Esta posición hostil a la cultura popular campesina cobra sentido en el contexto de una larga polémica leninista contra el populismo, que había echado hondas raíces entre los intelectuales rusos desde fines del siglo XIX. Los populistas creían que el socialismo debía construirse a partir de la comunidad campesina, evitando pasar por el capitalismo. Frente a la devastación provocada por el capitalismo en Rusia, el campesinado debía considerarse como el único elemento sano de la nación, y el trabajo agrícola comunal como la única fuente de regeneración. La tesis leninista acerca de la cultura tradicional debe situarse dentro de este contexto polémico.

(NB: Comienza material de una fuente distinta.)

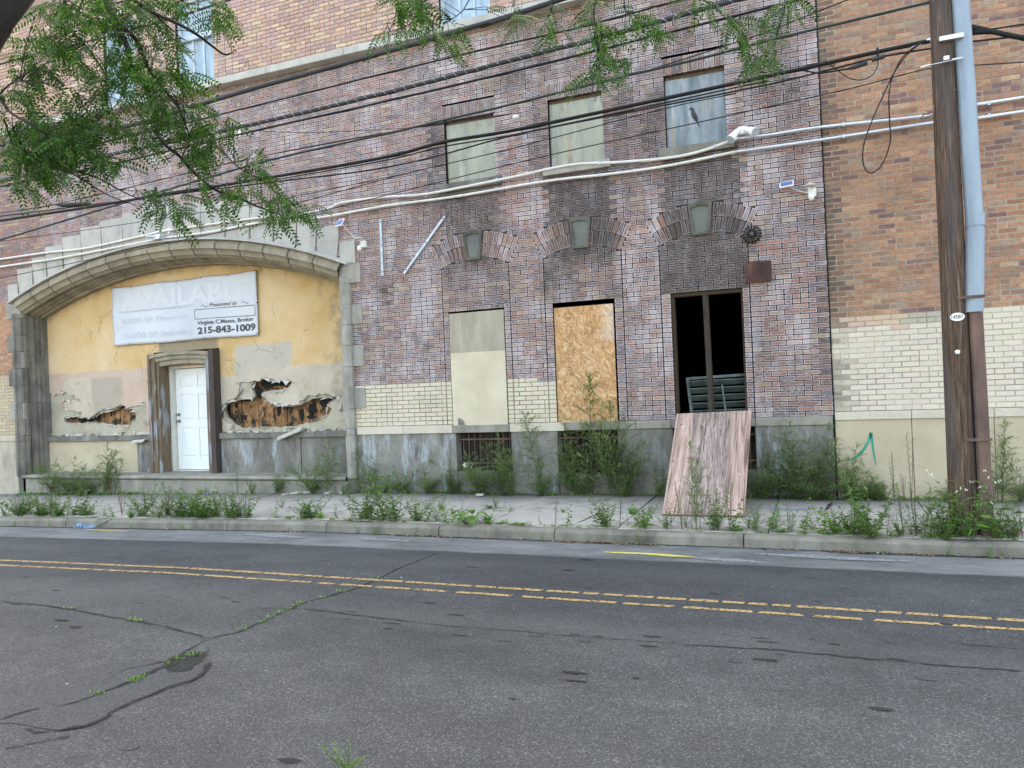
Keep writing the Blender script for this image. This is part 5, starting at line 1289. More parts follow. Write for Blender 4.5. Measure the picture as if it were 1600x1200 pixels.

Finalmente, el tratamiento de los problemas culturales se halla ligado en Lenin a la problemática de la lucha de clases y de la revolución en Rusia. En la fase prerrevolucionaria, la tarea cultural se subordina a la instancia política, que desempeña entonces el papel principal. Pero en la fase posrevolucionaria, la revolución cultural pasa al primer plano y se convierte en la tarea principal. “En nuestro país la revolución política y social precedió a la revolución cultural, a esa revolución ante la cual, a pesar de todo, nos encontramos ahora. Hoy no es suficiente esta revolución cultural para llegar a convertirnos en un país socialista, porque presenta increíbles dificultades para nosotros, tanto en el aspecto puramente cultural (pues somos analfabetos) como en el aspecto material (pues para ser cultos es necesario un cierto desarrollo de los medios materiales de producción, se precisa cierta base material)”. (67) En resumen: la concepción leninista de la cultura contrasta con el positivismo y el relativismo cultural de los antropólogos, en la medida en que se inscribe en el contexto abiertamente valorativo de un proyecto político y social. Dentro de una formación social, las diferentes configuraciones culturales no son equiparables entre sí ni tienen el mismo valor. Por lo tanto, hay que discriminarlas y jerarquizarlas. Claro que los criterios de valoración no serán los del elitismo cultural —que identifica la cultura “legítima” con la cultura dominante— sino otros muy diferentes y más próximos a la objetividad científica.

 

Para Lenin, una cultura es superior a otra en la medida en que permite una mayor liberación de la servidumbre de la naturaleza (de donde la alta estima de la tecnología) y favorezca más el acceso a una socialidad de calidad superior que debe implicar en todos los casos la liquidación de la explotación del hombre por el hombre (“cultura democrática y socialista”).